**SHORT TASK:** Restate each line word for word. Leave out every picture.

-------- ENTRIES

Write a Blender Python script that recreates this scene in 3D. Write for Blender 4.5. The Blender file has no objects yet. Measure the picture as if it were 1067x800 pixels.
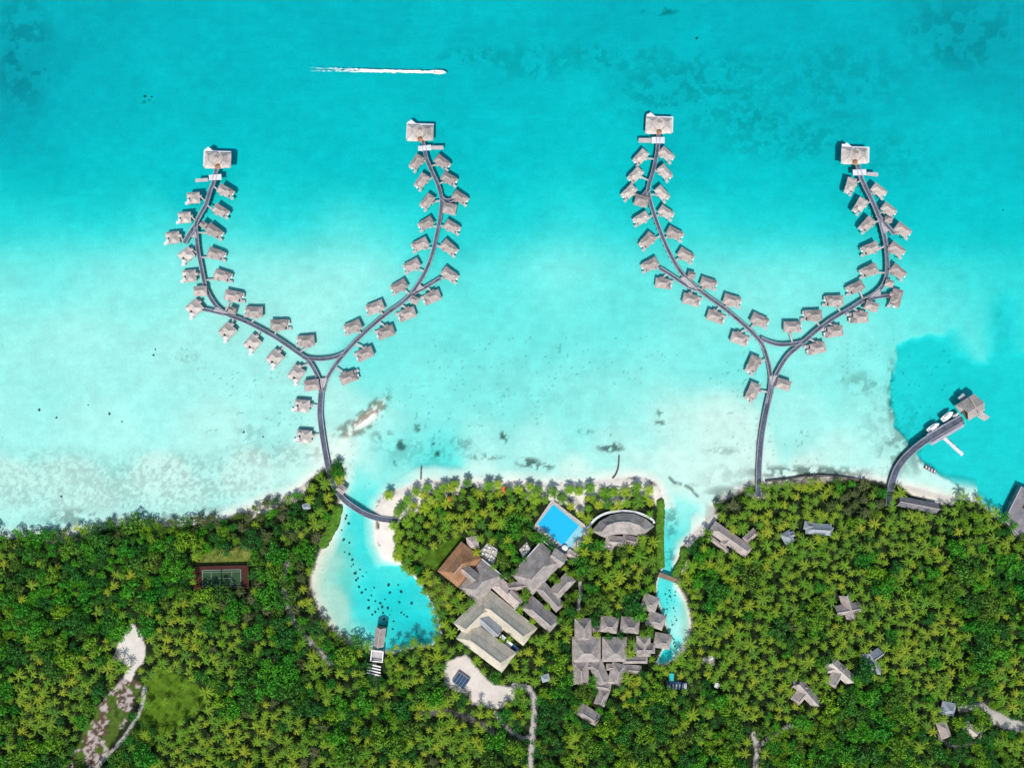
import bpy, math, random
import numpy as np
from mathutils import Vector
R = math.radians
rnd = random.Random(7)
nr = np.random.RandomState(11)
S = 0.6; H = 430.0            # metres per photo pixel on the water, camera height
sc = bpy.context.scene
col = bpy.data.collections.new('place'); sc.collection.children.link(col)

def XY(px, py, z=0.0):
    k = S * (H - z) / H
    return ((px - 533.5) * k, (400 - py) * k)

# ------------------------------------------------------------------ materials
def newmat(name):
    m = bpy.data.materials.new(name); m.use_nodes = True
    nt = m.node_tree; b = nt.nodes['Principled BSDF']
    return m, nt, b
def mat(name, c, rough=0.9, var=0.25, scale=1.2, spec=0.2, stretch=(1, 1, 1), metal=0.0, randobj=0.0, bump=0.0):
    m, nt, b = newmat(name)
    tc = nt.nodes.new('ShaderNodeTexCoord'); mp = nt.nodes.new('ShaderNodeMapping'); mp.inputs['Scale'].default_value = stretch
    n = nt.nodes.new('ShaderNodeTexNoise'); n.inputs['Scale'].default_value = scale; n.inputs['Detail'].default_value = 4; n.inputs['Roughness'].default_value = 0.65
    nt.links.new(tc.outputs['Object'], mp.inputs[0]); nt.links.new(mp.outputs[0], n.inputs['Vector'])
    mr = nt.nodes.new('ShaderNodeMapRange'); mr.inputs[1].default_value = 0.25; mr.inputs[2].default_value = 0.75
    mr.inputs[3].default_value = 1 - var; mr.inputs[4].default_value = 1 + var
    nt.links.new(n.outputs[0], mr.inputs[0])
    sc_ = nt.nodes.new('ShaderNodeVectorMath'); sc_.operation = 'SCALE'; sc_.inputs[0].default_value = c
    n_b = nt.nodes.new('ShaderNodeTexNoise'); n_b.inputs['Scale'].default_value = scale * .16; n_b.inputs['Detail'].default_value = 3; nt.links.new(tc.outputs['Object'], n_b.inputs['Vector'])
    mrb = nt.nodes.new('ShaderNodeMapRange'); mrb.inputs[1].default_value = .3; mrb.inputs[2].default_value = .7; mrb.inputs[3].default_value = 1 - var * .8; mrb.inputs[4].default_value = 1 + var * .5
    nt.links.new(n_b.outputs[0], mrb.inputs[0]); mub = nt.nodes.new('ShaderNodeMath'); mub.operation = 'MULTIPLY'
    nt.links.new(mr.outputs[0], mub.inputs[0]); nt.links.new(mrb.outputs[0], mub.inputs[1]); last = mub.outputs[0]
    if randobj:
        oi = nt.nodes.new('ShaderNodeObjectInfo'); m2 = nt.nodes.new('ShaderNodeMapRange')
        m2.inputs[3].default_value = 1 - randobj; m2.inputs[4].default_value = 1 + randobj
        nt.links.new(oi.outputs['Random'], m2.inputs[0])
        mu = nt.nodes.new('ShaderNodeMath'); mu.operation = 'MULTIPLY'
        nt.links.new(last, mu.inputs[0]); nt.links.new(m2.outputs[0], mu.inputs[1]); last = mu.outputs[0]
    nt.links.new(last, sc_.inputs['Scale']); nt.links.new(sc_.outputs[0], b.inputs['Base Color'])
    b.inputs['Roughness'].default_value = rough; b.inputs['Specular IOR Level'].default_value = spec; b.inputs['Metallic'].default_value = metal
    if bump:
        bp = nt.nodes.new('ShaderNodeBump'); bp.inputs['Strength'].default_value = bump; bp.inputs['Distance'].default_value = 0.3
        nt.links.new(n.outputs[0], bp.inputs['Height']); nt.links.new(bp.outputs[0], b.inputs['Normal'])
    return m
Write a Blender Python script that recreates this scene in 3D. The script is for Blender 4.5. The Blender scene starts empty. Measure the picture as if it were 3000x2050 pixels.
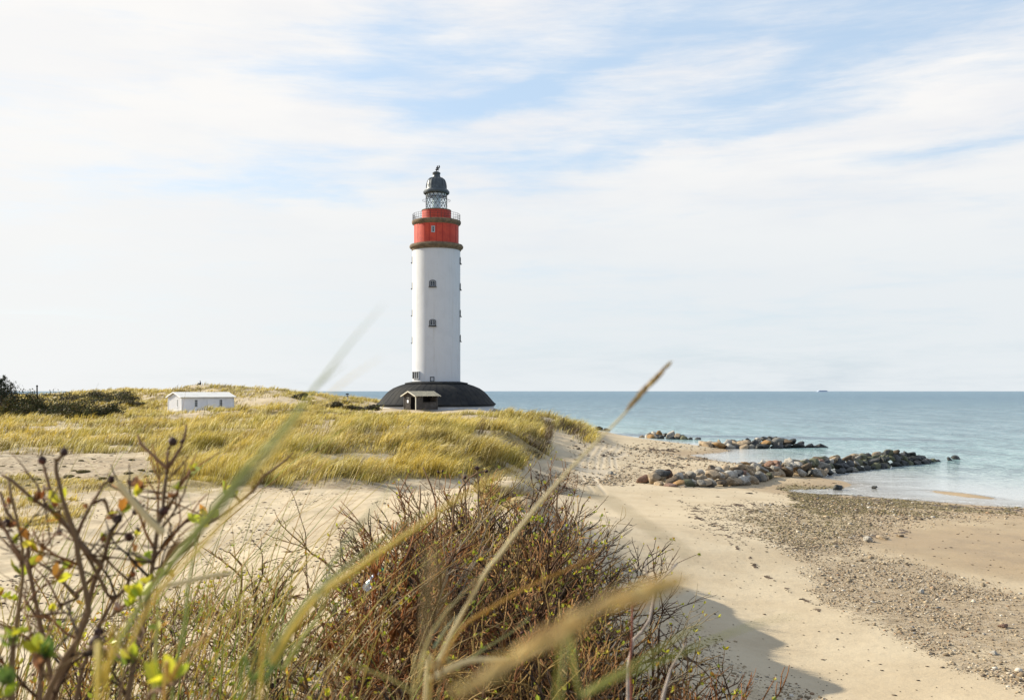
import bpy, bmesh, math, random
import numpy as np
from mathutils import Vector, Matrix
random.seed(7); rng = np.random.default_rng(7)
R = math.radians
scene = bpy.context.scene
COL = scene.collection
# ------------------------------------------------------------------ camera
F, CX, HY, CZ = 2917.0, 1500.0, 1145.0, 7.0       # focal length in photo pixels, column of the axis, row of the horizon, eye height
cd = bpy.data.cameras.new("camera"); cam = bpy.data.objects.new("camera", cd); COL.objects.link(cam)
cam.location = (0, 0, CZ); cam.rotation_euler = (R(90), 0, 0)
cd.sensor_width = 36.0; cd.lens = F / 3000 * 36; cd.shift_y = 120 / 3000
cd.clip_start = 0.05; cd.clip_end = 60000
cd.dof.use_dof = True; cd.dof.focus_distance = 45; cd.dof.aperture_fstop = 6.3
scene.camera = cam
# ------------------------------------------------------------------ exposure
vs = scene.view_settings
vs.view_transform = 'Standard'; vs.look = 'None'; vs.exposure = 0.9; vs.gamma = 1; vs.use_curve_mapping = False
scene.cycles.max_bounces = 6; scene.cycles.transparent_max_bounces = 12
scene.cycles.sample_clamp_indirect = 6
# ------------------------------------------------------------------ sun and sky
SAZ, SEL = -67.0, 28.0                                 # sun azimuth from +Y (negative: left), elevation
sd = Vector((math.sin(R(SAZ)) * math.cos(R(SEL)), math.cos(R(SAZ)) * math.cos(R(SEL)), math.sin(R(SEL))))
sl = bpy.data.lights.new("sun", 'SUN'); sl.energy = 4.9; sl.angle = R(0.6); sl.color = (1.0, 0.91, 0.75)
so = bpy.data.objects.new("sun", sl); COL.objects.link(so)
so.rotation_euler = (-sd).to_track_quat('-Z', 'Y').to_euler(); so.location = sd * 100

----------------

**EXERCISE ANSWER:**
Write a Blender Python script that recreates this scene in 3D. Write for Blender 4.5. The Blender file has no objects yet. Measure the picture as if it were 1067x800 pixels.
import bpy, math, random
import numpy as np
from mathutils import Vector
R = math.radians
rnd = random.Random(7)
nr = np.random.RandomState(11)
S = 0.6; H = 430.0            # metres per photo pixel on the water, camera height
sc = bpy.context.scene
col = bpy.data.collections.new('place'); sc.collection.children.link(col)

def XY(px, py, z=0.0):
    k = S * (H - z) / H
    return ((px - 533.5) * k, (400 - py) * k)

# ------------------------------------------------------------------ materials
def newmat(name):
    m = bpy.data.materials.new(name); m.use_nodes = True
    nt = m.node_tree; b = nt.nodes['Principled BSDF']
    return m, nt, b
def mat(name, c, rough=0.9, var=0.25, scale=1.2, spec=0.2, stretch=(1, 1, 1), metal=0.0, randobj=0.0, bump=0.0):
    m, nt, b = newmat(name)
    tc = nt.nodes.new('ShaderNodeTexCoord'); mp = nt.nodes.new('ShaderNodeMapping'); mp.inputs['Scale'].default_value = stretch
    n = nt.nodes.new('ShaderNodeTexNoise'); n.inputs['Scale'].default_value = scale; n.inputs['Detail'].default_value = 4; n.inputs['Roughness'].default_value = 0.65
    nt.links.new(tc.outputs['Object'], mp.inputs[0]); nt.links.new(mp.outputs[0], n.inputs['Vector'])
    mr = nt.nodes.new('ShaderNodeMapRange'); mr.inputs[1].default_value = 0.25; mr.inputs[2].default_value = 0.75
    mr.inputs[3].default_value = 1 - var; mr.inputs[4].default_value = 1 + var
    nt.links.new(n.outputs[0], mr.inputs[0])
    sc_ = nt.nodes.new('ShaderNodeVectorMath'); sc_.operation = 'SCALE'; sc_.inputs[0].default_value = c
    n_b = nt.nodes.new('ShaderNodeTexNoise'); n_b.inputs['Scale'].default_value = scale * .16; n_b.inputs['Detail'].default_value = 3; nt.links.new(tc.outputs['Object'], n_b.inputs['Vector'])
    mrb = nt.nodes.new('ShaderNodeMapRange'); mrb.inputs[1].default_value = .3; mrb.inputs[2].default_value = .7; mrb.inputs[3].default_value = 1 - var * .8; mrb.inputs[4].default_value = 1 + var * .5
    nt.links.new(n_b.outputs[0], mrb.inputs[0]); mub = nt.nodes.new('ShaderNodeMath'); mub.operation = 'MULTIPLY'
    nt.links.new(mr.outputs[0], mub.inputs[0]); nt.links.new(mrb.outputs[0], mub.inputs[1]); last = mub.outputs[0]
    if randobj:
        oi = nt.nodes.new('ShaderNodeObjectInfo'); m2 = nt.nodes.new('ShaderNodeMapRange')
        m2.inputs[3].default_value = 1 - randobj; m2.inputs[4].default_value = 1 + randobj
        nt.links.new(oi.outputs['Random'], m2.inputs[0])
        mu = nt.nodes.new('ShaderNodeMath'); mu.operation = 'MULTIPLY'
        nt.links.new(last, mu.inputs[0]); nt.links.new(m2.outputs[0], mu.inputs[1]); last = mu.outputs[0]
    nt.links.new(last, sc_.inputs['Scale']); nt.links.new(sc_.outputs[0], b.inputs['Base Color'])
    b.inputs['Roughness'].default_value = rough; b.inputs['Specular IOR Level'].default_value = spec; b.inputs['Metallic'].default_value = metal
    if bump:
        bp = nt.nodes.new('ShaderNodeBump'); bp.inputs['Strength'].default_value = bump; bp.inputs['Distance'].default_value = 0.3
        nt.links.new(n.outputs[0], bp.inputs['Height']); nt.links.new(bp.outputs[0], b.inputs['Normal'])
    return m
Write a Blender Python script that recreates this scene in 3D. The script is for Blender 4.5. The Blender scene starts empty. Measure the picture as if it were 3000x2050 pixels.
import bpy, bmesh, math, random
import numpy as np
from mathutils import Vector, Matrix
random.seed(7); rng = np.random.default_rng(7)
R = math.radians
scene = bpy.context.scene
COL = scene.collection
# ------------------------------------------------------------------ camera
F, CX, HY, CZ = 2917.0, 1500.0, 1145.0, 7.0       # focal length in photo pixels, column of the axis, row of the horizon, eye height
cd = bpy.data.cameras.new("camera"); cam = bpy.data.objects.new("camera", cd); COL.objects.link(cam)
cam.location = (0, 0, CZ); cam.rotation_euler = (R(90), 0, 0)
cd.sensor_width = 36.0; cd.lens = F / 3000 * 36; cd.shift_y = 120 / 3000
cd.clip_start = 0.05; cd.clip_end = 60000
cd.dof.use_dof = True; cd.dof.focus_distance = 45; cd.dof.aperture_fstop = 6.3
scene.camera = cam
# ------------------------------------------------------------------ exposure
vs = scene.view_settings
vs.view_transform = 'Standard'; vs.look = 'None'; vs.exposure = 0.9; vs.gamma = 1; vs.use_curve_mapping = False
scene.cycles.max_bounces = 6; scene.cycles.transparent_max_bounces = 12
scene.cycles.sample_clamp_indirect = 6
# ------------------------------------------------------------------ sun and sky
SAZ, SEL = -67.0, 28.0                                 # sun azimuth from +Y (negative: left), elevation
sd = Vector((math.sin(R(SAZ)) * math.cos(R(SEL)), math.cos(R(SAZ)) * math.cos(R(SEL)), math.sin(R(SEL))))
sl = bpy.data.lights.new("sun", 'SUN'); sl.energy = 4.9; sl.angle = R(0.6); sl.color = (1.0, 0.91, 0.75)
so = bpy.data.objects.new("sun", sl); COL.objects.link(so)
so.rotation_euler = (-sd).to_track_quat('-Z', 'Y').to_euler(); so.location = sd * 100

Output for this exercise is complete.